"If you don't see the real me, you won't see what love has won..." Vota

Wednesday, April 29, 2009

Exodus

As You know, I am in the process of reading the Bible through in 90 days, and am nearly through with Exodus. This book always astounds me -- the audacity of the Israelites. It makes me think about how many times God has answered my prayers, shown me kindness when I don't deserve it, given me blessings and talents that I've squandered... I am no different. I would like to think that my experiences are not as profound as theirs were, but this is really untrue. God talks to me, gives me miracles, and wonders. He has opened my eyes to the Truth, but I still find myself falling into the trap of forgetfulness. Life gets in the way of remembering sometimes. For instance, God will do a miraculous thing for me like sending me money in the mail when we are desperate for it; the next time I get into the same financial struggle, I forget what He has done for me, and I get discouraged and start complaining. How is this any different from the Israelites walking in the desert? I see why God installed the festivals of remembrance. Maybe we need to install our own festivals of remembrance... hmmm. I think that giving God the credit and acknowledging Him is a good way to set bookmarks in our minds at these times in our lives.

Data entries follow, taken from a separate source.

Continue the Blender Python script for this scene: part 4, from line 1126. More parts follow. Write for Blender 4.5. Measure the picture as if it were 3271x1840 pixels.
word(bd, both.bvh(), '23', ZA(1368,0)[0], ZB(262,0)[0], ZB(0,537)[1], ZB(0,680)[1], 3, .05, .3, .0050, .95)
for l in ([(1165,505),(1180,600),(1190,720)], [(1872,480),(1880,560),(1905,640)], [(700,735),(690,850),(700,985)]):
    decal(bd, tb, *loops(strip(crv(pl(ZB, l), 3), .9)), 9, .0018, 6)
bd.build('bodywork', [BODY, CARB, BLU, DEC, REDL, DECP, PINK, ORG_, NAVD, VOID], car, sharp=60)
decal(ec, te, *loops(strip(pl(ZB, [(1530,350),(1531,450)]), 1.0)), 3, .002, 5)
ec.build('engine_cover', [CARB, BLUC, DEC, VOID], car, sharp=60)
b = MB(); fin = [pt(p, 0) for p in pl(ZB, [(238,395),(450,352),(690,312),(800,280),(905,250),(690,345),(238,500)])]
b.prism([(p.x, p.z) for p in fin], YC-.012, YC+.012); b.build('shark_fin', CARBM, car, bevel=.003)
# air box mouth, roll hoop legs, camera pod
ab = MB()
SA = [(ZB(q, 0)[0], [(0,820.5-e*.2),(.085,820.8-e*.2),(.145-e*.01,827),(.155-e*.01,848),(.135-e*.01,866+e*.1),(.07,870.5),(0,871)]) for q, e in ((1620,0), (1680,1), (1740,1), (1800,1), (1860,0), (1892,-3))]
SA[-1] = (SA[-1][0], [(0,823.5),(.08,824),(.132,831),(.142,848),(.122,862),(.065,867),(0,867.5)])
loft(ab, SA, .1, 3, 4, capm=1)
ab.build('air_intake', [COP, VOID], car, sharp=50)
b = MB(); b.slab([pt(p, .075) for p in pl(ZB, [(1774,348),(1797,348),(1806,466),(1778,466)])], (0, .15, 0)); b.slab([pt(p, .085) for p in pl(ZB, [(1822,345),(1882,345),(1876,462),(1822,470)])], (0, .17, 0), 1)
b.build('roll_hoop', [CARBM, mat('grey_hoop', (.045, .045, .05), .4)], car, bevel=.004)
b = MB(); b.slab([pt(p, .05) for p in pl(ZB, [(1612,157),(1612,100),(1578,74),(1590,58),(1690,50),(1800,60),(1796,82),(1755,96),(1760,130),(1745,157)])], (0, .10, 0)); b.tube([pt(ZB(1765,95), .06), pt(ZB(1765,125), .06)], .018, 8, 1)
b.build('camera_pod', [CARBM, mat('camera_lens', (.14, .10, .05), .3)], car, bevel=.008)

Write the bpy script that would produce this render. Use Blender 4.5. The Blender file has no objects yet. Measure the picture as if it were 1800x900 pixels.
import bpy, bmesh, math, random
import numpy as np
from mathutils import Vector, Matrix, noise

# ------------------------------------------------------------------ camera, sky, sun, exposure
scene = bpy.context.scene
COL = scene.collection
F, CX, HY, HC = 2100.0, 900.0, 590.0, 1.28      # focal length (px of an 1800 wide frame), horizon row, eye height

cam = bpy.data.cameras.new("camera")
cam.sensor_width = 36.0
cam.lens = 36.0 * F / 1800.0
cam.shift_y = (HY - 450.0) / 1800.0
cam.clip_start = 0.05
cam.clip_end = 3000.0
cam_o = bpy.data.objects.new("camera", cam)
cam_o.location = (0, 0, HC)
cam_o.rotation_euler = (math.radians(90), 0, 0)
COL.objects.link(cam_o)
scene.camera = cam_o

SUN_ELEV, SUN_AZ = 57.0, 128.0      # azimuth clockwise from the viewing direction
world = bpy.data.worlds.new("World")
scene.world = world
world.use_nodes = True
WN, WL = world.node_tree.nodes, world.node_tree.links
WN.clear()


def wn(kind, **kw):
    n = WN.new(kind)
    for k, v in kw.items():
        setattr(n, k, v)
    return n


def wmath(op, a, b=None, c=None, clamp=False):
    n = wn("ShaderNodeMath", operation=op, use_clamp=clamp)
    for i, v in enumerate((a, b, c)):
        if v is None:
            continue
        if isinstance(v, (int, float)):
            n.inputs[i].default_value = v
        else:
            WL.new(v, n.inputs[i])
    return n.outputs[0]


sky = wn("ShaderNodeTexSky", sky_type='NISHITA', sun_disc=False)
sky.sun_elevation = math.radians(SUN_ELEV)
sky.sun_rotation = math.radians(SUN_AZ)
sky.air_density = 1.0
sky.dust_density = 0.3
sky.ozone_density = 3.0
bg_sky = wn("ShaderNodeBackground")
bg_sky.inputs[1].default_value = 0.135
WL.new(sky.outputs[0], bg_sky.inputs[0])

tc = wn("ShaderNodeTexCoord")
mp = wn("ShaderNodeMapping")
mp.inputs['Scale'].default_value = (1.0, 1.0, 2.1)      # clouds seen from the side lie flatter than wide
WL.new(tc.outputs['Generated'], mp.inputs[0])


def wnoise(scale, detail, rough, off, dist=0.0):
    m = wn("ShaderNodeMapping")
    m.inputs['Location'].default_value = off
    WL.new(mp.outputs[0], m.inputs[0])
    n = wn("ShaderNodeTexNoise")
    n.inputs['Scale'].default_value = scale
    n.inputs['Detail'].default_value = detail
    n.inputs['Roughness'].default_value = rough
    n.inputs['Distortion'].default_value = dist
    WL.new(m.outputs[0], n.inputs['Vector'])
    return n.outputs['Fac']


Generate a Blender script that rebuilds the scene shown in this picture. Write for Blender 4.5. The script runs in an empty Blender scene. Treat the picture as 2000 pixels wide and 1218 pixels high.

If we give Him credit for answered prayers instead of just going on with life without proper acknowledgement, maybe we will recall these times easier the next time a similar experience comes up. I can learn a lot from the story of the Israelites-- I am sure this is why You put them into Your story! So next time I am tempted to laugh or scold them as I read, I can just turn the finger around on myself! "How many times have I done that exact same thing?" I may never have made a cow to bow down to, but I have idolized things, stuff, people... and maybe I have never bowed my knee to them, but I've bowed my heart to them. God forgive me and have patience with me. I know You have the desire to do these things because of the illustration of the Israelites. Thank You for being so loving! Thank You for hearing me and speaking to me. Thank You for opening my eyes to see You and my ears to hear You. Thank You for filling me with Your Spirit so that I may point others to Your Glory.

Oh yeah, Thanks for solving The Turkey's sleeping issues. Since our little incident the other night, she has slept fine. I guess I should have come to You the first night and not after the third. Thanks for healing Ollie so quickly from her stomach bug. Thanks for our upcoming vacations, my jobs and cakes I'll be doing and for the prospect of a second job for Hubby and our awesome neighbors who keep giving Hu bby little jobs to do around their house. You provide for us everyday and I don't stop to give You proper thanks. You know that we have 3 vacations planned in a matter of 2 months and we will need extra money. You know and I trust You. I can't wait to see and tell how You do provide. I can already see a glimpse (the 2 wedding cakes, random jobs, timing of the closing on our refinancing, timing of Sarah's potty training-- save on diapers-- the housekeeping need where Hubby works... It is all Your providence!)